煎茶堂東京・東京茶寮/デザイナー 青森県生まれ。最近の趣味は中国茶と茶道具収集です。

TOKYO TEA JOURNALの巻頭コラムをご紹介。お茶のこと、うつわのこと、お茶菓子のこと。
私たちが企画した商品やよいと思った品に、向き合って、改めて見つめてみて思ったことや考えたことをお伝えします。

心も身体も、ほっと休めて

大福茶を販売して、今年で5年。今や年末恒例といった感じで「もう大福茶の季節か」と風物詩になりつつある。

大福茶は、平安時代に疫病が流行った際に僧侶がお茶に梅干しを入れたものを飲ませて事態がおさまったことから、当時の帝である村上天皇が元旦に服するようになったことが起源だそうだ。のちにそれが時代を経て今に受け継がれている。

梅干しを入れたお茶で疫病が治るって本当に? と思ってしまうけれど、栄養と感染病の知識が不足していた平安時代には流行病が大変な脅威だった。梅干しの塩分やクエン酸は当然のことながら、陰陽師が官職でもあった当時には、天日干しの過程で注がれるお天道様のエネルギーを取り入れるという意味合いがあったのかもしれない。大福茶には、人々が無病息災を心から願う、強い祈りが込められていたのだろう。

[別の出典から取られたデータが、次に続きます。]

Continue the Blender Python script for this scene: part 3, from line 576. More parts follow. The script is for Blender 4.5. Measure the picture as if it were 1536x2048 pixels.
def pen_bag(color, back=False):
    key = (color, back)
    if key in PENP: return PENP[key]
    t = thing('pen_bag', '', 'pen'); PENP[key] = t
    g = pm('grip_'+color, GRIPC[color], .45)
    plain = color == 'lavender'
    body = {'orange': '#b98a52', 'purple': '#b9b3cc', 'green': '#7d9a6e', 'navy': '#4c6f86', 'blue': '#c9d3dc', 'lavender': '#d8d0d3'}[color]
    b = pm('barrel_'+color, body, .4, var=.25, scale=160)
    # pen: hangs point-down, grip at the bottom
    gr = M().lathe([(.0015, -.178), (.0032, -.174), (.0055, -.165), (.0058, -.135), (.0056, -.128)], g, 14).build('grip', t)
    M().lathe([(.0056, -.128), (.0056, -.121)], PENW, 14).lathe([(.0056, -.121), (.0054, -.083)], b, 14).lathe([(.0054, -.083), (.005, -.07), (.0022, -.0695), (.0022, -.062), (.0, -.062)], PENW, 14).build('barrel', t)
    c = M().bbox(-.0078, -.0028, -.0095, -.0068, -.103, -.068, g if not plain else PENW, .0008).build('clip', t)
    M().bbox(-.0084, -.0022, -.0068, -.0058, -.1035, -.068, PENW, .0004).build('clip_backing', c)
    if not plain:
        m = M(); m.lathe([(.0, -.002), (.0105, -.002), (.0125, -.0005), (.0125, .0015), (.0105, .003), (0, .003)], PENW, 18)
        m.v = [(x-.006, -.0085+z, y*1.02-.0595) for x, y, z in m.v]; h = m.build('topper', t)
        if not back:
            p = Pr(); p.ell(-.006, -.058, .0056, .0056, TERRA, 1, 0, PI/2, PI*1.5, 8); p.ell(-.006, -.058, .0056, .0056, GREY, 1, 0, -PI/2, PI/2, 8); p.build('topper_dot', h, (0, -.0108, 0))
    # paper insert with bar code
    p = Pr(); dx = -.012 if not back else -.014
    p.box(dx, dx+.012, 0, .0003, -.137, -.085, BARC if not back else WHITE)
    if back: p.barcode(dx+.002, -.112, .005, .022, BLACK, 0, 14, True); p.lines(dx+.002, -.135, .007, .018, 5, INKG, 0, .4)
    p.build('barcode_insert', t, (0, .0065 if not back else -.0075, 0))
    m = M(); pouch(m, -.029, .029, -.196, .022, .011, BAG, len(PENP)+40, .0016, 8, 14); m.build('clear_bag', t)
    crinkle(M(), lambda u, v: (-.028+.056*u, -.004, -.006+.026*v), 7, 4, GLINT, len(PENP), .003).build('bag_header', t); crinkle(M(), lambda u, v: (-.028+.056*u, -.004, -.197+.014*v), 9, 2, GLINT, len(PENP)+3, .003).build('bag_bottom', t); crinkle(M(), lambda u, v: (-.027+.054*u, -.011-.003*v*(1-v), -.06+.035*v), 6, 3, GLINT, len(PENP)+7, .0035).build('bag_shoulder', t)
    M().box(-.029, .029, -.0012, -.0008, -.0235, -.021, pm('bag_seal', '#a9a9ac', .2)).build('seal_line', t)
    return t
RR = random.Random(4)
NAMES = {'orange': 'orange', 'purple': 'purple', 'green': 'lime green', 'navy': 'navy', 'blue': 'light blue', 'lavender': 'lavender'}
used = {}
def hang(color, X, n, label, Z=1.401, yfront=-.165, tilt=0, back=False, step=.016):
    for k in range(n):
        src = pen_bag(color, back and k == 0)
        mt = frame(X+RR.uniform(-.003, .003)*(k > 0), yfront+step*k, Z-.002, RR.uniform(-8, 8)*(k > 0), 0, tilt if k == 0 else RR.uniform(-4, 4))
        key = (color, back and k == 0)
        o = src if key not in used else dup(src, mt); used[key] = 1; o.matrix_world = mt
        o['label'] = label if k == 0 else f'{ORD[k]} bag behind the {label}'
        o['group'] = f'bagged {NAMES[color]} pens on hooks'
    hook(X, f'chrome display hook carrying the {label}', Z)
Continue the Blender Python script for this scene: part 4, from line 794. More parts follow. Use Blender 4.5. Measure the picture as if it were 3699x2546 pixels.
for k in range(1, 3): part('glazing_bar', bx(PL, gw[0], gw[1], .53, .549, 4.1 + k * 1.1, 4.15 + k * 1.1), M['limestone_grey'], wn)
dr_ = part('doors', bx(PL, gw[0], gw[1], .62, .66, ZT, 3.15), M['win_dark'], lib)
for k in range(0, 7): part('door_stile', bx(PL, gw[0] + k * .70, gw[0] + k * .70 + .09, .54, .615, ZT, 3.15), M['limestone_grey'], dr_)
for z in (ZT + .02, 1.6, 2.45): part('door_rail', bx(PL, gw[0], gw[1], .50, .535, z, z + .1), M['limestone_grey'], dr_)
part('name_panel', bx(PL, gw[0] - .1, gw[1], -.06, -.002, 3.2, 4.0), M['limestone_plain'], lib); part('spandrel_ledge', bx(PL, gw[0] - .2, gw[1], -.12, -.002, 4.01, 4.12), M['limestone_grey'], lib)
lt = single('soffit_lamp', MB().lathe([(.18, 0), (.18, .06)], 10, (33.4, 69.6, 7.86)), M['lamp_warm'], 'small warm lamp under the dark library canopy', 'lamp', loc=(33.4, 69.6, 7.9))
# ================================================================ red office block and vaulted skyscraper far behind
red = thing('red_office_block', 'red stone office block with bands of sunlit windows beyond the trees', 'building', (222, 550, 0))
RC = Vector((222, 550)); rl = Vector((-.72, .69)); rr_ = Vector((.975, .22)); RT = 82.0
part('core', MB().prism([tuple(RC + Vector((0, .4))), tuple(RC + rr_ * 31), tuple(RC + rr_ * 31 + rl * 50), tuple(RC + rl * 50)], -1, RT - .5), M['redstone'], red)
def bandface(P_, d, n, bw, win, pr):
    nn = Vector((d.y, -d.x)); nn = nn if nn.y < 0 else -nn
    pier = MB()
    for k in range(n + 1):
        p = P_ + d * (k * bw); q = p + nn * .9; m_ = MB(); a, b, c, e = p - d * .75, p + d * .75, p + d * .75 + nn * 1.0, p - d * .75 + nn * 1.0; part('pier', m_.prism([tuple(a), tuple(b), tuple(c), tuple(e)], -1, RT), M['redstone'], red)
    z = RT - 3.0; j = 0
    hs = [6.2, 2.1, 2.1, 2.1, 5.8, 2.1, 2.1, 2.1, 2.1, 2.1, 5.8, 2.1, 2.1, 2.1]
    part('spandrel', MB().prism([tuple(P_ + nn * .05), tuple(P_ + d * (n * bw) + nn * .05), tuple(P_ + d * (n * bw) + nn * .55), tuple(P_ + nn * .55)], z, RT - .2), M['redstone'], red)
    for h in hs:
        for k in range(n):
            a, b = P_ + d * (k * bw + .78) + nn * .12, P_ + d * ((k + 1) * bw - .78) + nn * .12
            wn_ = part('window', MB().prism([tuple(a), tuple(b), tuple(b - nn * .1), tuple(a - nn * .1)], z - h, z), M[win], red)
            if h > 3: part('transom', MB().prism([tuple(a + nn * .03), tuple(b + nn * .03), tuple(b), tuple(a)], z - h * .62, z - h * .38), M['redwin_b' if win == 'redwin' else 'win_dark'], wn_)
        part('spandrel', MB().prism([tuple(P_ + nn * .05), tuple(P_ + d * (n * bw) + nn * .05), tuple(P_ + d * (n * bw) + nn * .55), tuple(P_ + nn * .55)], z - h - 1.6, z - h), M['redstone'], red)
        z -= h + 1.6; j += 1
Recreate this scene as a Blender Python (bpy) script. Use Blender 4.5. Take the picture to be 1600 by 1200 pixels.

時代は変わって現代、年末年始は近頃忘年会も徐々に増えてきたり、クリスマスの洋食中心の文化などで身体への負担は大きくなる。ちょっと胃が疲れてきたな……という頃に正月で和食を食べると、ほっとするのは皆さんも同じではないだろうか。洋食から和食への切り替えで、和食のありがたさを毎年実感するものだ。このタイミングで和食とともに日本茶を飲むと、胃が洗われるような感覚になる。日本で生まれ育った身体に馴染む、味覚を取り戻すスイッチのようなものだ。

平安時代から受け継がれる大福茶は、単なる縁起物ではない。和食への切り替えとともに日本人の味覚を呼び覚まし、大切な人との時間に健康への願いを添える、年末年始ならではの贈り物なのだ。